Toutes les astuces des entreprises pour espionner leurs concurrents
ÉCONOMIE•uand la «guerre économique» franchit la ligne jaune...Thibaut Schepman
Un homme déguisé en plombier s’introduit dans des bureaux pour y dérober des informations secrètes. Non, il ne s’agit pas du scénario d’un énième film d’espionnage. Ce genre de pratiques a cours aujourd’hui entre entreprises concurrentes. Renault a même mis à pied mercredi trois cadres qu’elle soupçonne d’avoir livré des informations à la concurrence.
Car «l’information économique vaut aujourd’hui de l’or, plus cher que les matières premières ou le pétrole», estime Christian Harbulot, directeur de l’EGE (Ecole de guerre économique), qui forme de futurs experts en intelligence économique. 20minutes.fr a interrogé des spécialistes de la «guerre économique», qui révèlent le mode opératoire des espions.
Camouflages et introductions sans effraction
Vous voulez être régulièrement tenu au courant des projets de votre concurrent? Faites appel à la même société de maintenance que lui. «Les prestataires de service opèrent quotidiennement dans les bureaux et en l’absence de la majeure partie des salariés. Il est tout à fait possible de soudoyer un agent de maintenance ou de mobiliser une personne pour qu’elle se charge de recueillir des informations», explique Nicolas Christen, directeur du cabinet d'investigations de Strasbourg (CIS).
Et si vous n’avez aucun prestataire en commun, il vous reste toujours l’option du camouflage. Christian Harbulot, directeur de l’EGE (Ecole de guerre économique), cite notamment un cas d’espionnage survenu «dans une entreprise française de tri de courrier». «L’espionne d’une entreprise d’Europe de l’Est s’y est introduite et y a passé plusieurs jours sous couvert d’une mission d’audit réalisée par un faux cabinet britannique. Elle a été prise en flagrant délit alors qu’elle photographiait le nouveau prototype de machine de tri», raconte-t-il, s’indignant du manque de précautions prises par les services de sûreté des entreprises.

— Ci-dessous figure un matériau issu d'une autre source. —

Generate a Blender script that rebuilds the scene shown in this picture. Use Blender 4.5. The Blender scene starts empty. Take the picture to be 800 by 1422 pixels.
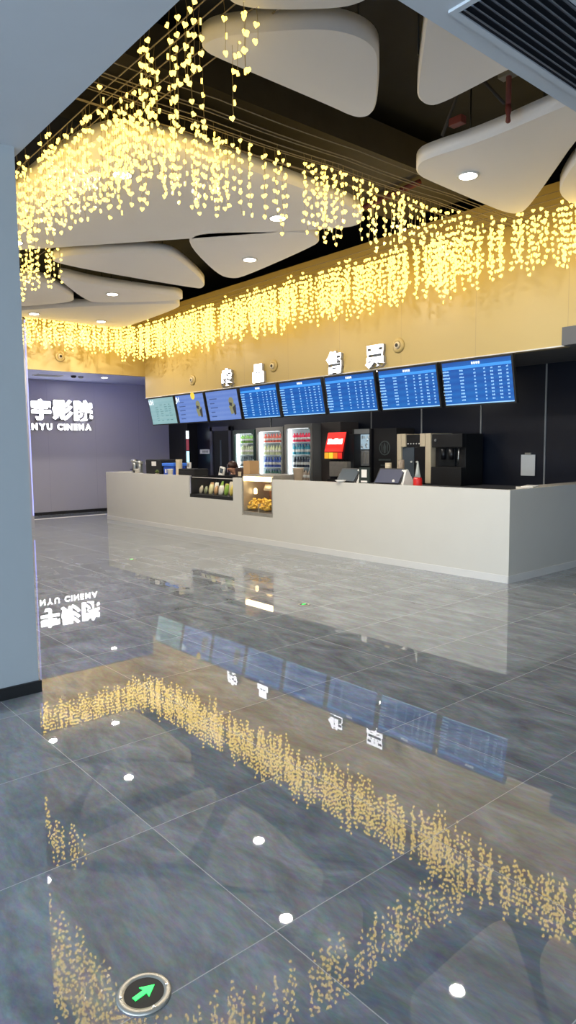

Car les espions n’ont parfois même pas besoin d’utiliser ces méthodes. «Pour tester la sécurité, l'un des tests de sécurité que nous effectuons consiste à entrer au sein de l'entreprise librement afin de constater à quelles informations un visiteur quelconque peut avoir accès sans être inquiété par un tiers sur la raison de sa présence», raconte Nicolas Christen, qui confie que les «salariés hésitent souvent longtemps avant de questionner l’intrus». Reste aussi la bonne vieille fouille de déchets, qui apportent leur lot d’informations «top secrètes».
Soudoiement de concurrents
La grande majorité des cas d’espionnage se produisent «en interne». Le cas classique? Un commercial débauché dérobe un fichier client avant de quitter son poste. «L’un des premiers conseils donné à nos clients est de veiller à avoir un climat social appaisé», assure Nicolas Christen. Car un employé qui s’estime mal considéré aura moins de scrupules à livrer des informations confidentielles contre quelques billets.
Faux entretiens d’embauche
Comment soutirer des informations à un cadre concurrent trop intègre pour être corrompu? Faites-vous passer pour un chasseur de tête et proposez lui un poste chez un concurrent avec une grosse augmentation. Si la personne postule, elle vous livrera tous les renseignements souhaités. «Lors de l’entretien d’embauche, le candidat a forcement envie de se valoriser et il va souvent raconter ses missions, ses projets, même s'ils sont parfois confidentiels», explique Nicolas Christen, qui assure avoir déjà vu «des cadres chargés de la recherche dans des entreprises de haute technologie» victimes du procédé.